For only the third time since the late 1800s — and the other two were just after the world wars — the UK's private sector productivity has fallen over five years. This is why unemployment has remained low. It is also why the coalition government got away with three years of economic stagnation. With normal performance, unemployment would now be more than 15 per cent. But this experience raises questions. What are the UK's economic prospects? What should policy do?

I take slight satisfaction from noting that but for this wholly unforeseen change my forecasts for unemployment as a result of the Coalition's policies would have been correct. I'm glad they're not.

What I will take issue with is what Martin Wolf prescribes as the solution to this problem. The FT headline says:

Why the Bank of England must gamble on growth

The job of policy makers is to shift the economy on to a better path. This means taking risks

I agree that there must be a gamble with growth but almost all Wolf's discussion that follows is on the duty of the MPC in this regard. And that's the issue. The MPC should not be taking the risk, politicians should be and the MPC should be the instrument of their policy and not a free agent in its own right.

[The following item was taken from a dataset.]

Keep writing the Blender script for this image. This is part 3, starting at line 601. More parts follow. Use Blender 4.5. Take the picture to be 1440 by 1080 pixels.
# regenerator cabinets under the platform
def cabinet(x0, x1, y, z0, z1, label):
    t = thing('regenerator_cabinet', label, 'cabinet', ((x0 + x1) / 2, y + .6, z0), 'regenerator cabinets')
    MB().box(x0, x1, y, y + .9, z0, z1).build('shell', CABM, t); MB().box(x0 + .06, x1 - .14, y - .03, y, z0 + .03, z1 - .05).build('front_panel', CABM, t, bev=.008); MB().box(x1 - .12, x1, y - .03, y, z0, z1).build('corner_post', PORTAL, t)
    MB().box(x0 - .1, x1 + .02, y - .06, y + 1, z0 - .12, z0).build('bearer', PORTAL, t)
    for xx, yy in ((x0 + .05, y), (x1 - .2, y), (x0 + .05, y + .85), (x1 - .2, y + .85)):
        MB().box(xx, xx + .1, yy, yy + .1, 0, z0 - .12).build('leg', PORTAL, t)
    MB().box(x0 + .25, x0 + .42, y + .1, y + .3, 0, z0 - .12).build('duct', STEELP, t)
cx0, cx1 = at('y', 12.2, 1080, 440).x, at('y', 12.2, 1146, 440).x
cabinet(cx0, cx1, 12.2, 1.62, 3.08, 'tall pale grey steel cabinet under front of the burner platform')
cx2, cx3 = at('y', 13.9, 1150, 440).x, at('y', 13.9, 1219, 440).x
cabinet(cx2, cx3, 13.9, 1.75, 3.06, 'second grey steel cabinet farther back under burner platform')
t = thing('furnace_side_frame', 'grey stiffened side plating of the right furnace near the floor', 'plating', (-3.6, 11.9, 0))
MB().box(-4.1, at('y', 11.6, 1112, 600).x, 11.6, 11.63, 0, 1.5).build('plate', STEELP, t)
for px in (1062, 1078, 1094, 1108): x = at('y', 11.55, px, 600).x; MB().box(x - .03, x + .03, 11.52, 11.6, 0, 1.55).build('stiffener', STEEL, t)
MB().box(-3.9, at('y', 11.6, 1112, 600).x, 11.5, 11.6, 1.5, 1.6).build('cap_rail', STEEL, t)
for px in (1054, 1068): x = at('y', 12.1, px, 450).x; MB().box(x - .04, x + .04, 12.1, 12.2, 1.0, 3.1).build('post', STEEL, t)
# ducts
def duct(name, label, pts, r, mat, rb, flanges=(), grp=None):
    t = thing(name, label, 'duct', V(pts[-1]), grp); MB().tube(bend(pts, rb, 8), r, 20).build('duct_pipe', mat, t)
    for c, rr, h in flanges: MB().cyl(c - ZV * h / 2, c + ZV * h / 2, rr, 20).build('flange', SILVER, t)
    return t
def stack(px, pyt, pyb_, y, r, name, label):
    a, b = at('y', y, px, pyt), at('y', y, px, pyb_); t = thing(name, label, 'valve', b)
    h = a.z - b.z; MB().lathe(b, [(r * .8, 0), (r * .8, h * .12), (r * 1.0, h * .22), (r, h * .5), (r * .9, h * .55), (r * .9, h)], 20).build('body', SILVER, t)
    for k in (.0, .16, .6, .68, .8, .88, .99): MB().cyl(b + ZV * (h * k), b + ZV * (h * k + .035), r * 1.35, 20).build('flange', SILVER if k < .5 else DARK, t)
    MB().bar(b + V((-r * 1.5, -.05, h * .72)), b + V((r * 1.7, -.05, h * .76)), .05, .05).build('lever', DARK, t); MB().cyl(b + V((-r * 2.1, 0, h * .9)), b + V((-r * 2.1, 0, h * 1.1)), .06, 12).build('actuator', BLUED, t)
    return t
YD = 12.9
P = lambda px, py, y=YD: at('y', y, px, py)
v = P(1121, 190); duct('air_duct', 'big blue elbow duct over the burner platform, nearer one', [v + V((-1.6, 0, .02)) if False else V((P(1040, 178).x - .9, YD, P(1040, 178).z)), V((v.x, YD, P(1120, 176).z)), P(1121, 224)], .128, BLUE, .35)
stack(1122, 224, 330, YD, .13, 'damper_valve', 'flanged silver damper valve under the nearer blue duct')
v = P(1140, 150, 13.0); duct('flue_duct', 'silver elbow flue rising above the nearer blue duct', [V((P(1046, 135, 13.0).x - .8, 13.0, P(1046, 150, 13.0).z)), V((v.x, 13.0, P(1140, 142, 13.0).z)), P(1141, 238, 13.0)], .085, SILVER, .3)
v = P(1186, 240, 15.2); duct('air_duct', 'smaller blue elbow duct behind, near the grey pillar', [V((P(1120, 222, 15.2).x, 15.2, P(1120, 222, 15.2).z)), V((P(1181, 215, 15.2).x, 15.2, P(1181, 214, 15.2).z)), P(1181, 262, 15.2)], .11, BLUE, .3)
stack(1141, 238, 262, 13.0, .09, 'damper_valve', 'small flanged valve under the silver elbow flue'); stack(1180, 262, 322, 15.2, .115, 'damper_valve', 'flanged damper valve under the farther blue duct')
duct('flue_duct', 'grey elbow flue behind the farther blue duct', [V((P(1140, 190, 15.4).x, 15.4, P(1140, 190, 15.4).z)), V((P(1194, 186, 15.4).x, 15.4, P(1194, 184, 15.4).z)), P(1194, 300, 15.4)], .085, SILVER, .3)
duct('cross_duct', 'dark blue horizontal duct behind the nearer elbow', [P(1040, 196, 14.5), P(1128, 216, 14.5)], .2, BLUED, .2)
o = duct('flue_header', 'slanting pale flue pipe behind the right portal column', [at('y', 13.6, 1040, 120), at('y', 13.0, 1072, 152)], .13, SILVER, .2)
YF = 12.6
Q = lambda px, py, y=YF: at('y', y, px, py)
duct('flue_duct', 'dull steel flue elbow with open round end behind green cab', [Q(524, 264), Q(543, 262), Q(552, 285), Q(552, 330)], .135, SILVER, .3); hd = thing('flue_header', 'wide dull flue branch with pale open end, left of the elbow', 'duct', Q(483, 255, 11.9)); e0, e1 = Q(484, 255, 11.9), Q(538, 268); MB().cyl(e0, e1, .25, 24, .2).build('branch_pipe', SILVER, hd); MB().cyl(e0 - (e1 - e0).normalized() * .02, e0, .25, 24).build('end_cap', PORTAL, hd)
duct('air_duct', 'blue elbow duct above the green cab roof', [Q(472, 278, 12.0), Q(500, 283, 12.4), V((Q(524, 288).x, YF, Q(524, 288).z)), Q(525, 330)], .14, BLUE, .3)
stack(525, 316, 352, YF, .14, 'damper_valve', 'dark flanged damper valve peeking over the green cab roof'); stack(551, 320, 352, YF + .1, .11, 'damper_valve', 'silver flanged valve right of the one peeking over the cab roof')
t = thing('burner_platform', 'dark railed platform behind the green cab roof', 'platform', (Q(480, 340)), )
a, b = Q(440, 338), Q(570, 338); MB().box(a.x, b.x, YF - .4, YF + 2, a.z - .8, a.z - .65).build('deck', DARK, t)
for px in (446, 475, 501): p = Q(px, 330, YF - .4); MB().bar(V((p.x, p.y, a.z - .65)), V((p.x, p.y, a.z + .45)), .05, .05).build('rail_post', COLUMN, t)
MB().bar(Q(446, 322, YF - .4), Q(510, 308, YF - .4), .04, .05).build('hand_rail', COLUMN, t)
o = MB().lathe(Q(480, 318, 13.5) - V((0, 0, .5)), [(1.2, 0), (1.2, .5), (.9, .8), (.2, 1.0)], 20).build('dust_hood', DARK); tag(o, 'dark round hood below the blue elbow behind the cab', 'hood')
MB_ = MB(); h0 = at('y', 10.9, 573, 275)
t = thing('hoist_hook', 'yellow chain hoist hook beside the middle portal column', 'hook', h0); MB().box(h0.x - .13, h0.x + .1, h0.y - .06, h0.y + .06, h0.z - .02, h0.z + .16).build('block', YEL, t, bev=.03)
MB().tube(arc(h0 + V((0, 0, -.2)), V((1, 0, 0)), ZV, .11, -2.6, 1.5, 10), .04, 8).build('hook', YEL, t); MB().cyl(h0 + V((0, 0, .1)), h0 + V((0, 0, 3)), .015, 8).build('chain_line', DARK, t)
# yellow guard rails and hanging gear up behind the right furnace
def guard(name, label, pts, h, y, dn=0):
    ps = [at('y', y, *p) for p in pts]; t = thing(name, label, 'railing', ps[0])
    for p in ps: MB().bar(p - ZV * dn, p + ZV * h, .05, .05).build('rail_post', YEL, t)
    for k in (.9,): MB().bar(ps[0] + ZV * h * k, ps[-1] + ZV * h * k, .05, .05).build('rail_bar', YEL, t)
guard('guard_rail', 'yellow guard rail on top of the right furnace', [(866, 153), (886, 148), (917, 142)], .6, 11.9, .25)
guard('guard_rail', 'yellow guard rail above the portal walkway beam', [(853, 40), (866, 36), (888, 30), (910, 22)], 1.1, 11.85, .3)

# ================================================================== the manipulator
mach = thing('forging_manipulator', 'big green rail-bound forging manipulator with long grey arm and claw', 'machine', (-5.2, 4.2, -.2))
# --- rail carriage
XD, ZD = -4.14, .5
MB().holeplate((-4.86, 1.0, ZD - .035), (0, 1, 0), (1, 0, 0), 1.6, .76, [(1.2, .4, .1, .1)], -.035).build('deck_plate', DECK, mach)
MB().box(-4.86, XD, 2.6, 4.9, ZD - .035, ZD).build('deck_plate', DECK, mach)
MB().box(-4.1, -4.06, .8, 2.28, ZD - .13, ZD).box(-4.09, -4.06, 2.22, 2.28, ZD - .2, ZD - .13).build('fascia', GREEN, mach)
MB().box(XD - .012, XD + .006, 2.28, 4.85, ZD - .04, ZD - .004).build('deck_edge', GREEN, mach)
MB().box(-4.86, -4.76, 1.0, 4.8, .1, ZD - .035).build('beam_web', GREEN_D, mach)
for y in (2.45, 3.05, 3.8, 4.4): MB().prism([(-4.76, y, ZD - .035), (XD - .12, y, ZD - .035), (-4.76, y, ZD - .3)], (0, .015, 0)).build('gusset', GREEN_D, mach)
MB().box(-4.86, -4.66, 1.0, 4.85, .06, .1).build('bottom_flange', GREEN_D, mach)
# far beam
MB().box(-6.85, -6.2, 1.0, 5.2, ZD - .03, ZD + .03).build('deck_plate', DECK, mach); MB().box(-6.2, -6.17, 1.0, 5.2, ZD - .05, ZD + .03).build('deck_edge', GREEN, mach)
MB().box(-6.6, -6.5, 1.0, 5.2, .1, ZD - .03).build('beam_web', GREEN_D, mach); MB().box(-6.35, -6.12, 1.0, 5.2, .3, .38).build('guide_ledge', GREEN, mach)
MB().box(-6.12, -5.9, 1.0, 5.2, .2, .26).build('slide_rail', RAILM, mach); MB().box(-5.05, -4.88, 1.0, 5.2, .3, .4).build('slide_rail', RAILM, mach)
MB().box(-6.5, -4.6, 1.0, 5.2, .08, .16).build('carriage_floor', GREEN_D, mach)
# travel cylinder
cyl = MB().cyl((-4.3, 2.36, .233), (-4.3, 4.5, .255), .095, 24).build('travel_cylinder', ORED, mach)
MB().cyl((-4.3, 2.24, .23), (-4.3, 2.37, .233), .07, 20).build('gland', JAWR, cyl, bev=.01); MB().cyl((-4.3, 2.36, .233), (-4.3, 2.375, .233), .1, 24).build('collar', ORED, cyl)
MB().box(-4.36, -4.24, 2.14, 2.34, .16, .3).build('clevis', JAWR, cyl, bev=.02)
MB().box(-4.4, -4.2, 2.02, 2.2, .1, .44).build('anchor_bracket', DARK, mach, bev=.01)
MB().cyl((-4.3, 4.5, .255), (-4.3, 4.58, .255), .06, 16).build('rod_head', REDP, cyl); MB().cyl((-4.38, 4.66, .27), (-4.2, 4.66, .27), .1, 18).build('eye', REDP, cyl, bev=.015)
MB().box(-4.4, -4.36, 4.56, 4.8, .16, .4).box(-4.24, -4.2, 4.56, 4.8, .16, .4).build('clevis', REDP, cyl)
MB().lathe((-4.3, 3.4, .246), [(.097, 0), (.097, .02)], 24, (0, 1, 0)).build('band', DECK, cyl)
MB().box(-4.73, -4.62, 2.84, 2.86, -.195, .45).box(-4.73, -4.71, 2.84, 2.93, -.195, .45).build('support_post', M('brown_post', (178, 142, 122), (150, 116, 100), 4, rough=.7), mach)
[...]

The corporate capture of policy is well represented by the very existence of the MPC - and I am aware of and also critical of Labour's part in its creation, for the record. I expect democratically elected politicians to take risk and be accountable for it. The MPC does not share those characteristics. It is the wrong organisation to take risk. It's an indication of the poverty of our economic leadership that people like Martin Wolf can think it should have this role.